En la voz interior de la pintura
Juan Manuel Díaz Caneja decía, en una entrevista realizada hace unos años, que él había aprendido realmente a pintar cumplidos ya los 70. Bajo un tinte imperturbable de seca ironía su afirmación encerraba, sin duda, la verdad, y no por la exquisita y depurada madurez que nos han regalado las telas realizadas por Caneja en estos años finales de su trayectoria, sino porque, ante todo, su dilatado esfuerzo en pos de la pintura, que se extiende a lo largo de más de medio siglo, ha sido un ejemplo constante de rigor extremo y extrema fidelidad al camino emprendido.El inicio de ese aprendizaje constante se sitúa en el tiempo dificil y legendario de nuestras vanguardias de preguerra. De su relación discipular con Vázquez Díaz y de su primer viaje a París en la década de los 20, Caneja aprendió la disciplina espacial de¡ cubismo, una lógica de construcción sobre la tela que no es deudora ya de la ilusión. De su paso por el núcleo inicial de la Escuela de Vallecas, a la sombra de Benjamín Palencia y Alberto, quedará para siempre un nuevo modo de enfrentar, moral y plásticamente, a la naturaleza.

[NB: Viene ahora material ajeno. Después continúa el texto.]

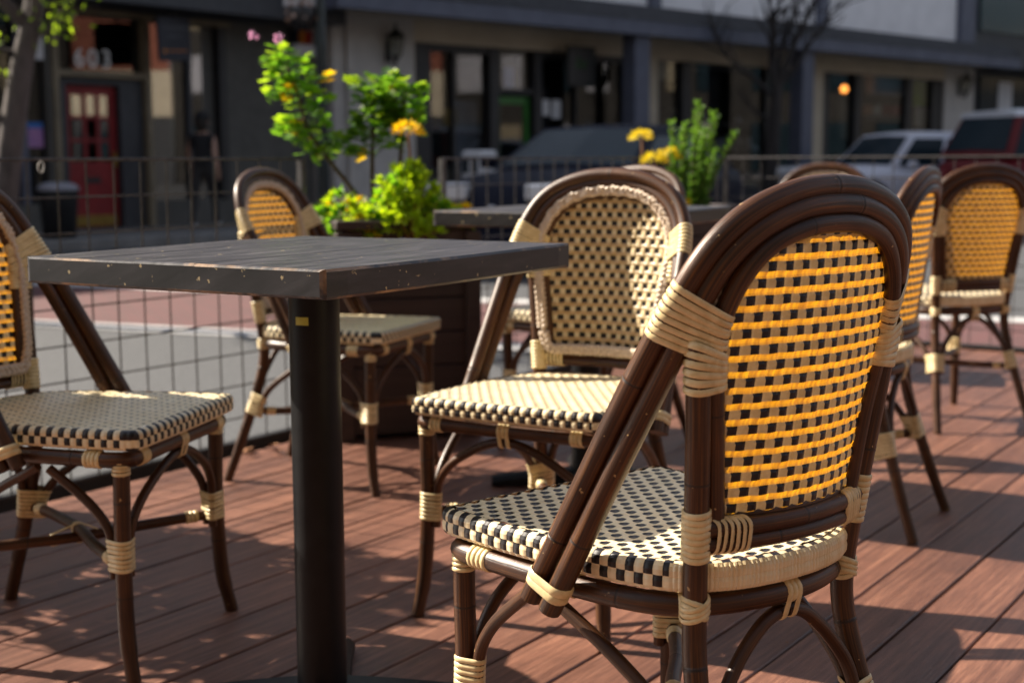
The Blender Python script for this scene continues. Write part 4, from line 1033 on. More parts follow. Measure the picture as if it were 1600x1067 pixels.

En esa tarea se suele reconocer con plena justicia su aportación como una de las páginas más bellas, ascéticas y sutiles del paisaje español contemporáneo. Más, de nuevo, las propias palabras de Caneja matizaban esa idea con otra paradoja verdadera. Afirmaba con frecuencia que nunca había pintado paisaje alguno, sino tan sólo cuadros. Y, ciertamente, aún cuando sólo encontramos a lo largo de toda su obra algunos ejemplos aislados donde su pintura se desliza hacia una abstracción extrema, diluyendo cualquier punto de arranque exterior, la mirada de Caneja sólo busca en el paisaje un detonante, un motivo de reflexión, en una equilibrada arquitectura de planos de color.
Caneja ha sabido dar a nuestra pintura una de las voces más elocuentes, ensimismadas y secretas de este tiempo.